Biz bugün seninle gezdik yine, sen heybede, ben tin tin yürüyerek. Esnafa, meslek gruplarına karıştık yine. Emlak ofisine evrak bıraktık, dişciye gittik, taksiye bindik, mağazaya girdik. Koca bir kamyon geçti önümüzden gürültüyle, irkildin, koala gibi durduğun kucağımda daha da küçüldün minicik oldun. Korkma dedim sana sarıp, sevip. Korkma dedim, yanındayım ben, dedim, geçti, dedim. Etrafımdakiler baktı şaşkın şaşkın bana. Hangimiz daha tuhaf görünüyorduk, bilmiyorum. Kamyon sesinden irkilmeyen onca insan mı, ilk kez kamyon duyan ve sıçrayan sen mi, seni sakinleştirmeye çalışan ben mi. Kamyon şöförünü normalleştirdim bak, halbuki hayvan olan o, değil mi. Hop sakinleşiyorum, hep o hüzünden oluyor bunlar.
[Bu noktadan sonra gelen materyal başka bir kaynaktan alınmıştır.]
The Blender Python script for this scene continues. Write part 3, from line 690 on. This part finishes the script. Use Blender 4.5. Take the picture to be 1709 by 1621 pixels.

Yol boyu konuştum seninle, duyduğun sesleri anlattım, sen kıpırdadıkça seni dinledim. Etrafa baktım, onlar bana baktıkça. Pusetteki bebekleriyle konuşmuyordu anneler, benim gibi heybede taşıyan kimse de yoktu aslına bakarsan. Sen bana bu kadar yakınken, göğsümdeyken, konuşmamak olmazdı ki Kurabiye. Hem sen benim en tatlı arkadaşımsın öyle değil mi, diğer tatlılar hiç alınmasınlar üzerlerine, bir süre gitsin böyle senin hükmün. Sen beni istemeyene kadar misal, olur mu.

Keyifli geçti gün, gezmeye zorla mı alıştıyorum seni, yoksa zaten severek mi doğdun bilmiyorum. Ama sakinliğinden hoşlandığını anlıyorum gezmekten, değişen seslerden ve hareketten. Ha naptım bugün baban duymasın. Dört şerit akan ama aslında akamayan trafikte yola adımımı attım Avrupa'daki gibi. Bizi görenler tek tek durdular, bize yol verdiler. Vay be dedim, heybeliyim ben, özelim, güzelim, dedim. Yine de çok güvenmeyeyim ben bu anlayışlı insanlara, trafik ışıklarını yoklayayım bundan sonra.

Dişcideyken, yani ben dişci koltuğunda sen de hemşire ablanın kucağındayken, kızın gözlerinin içine bakıp dudaklarını şapırdatıyordun. Aslında küfrediyordun, biliyordum. Söyle şu ana olacak kadına, kalksın bana meme versin kaç saattir bekliyoruz, sen anla anlat ona bari, diyordun. Oncağız, a çok tatlı, acıktı galiba, diyordu.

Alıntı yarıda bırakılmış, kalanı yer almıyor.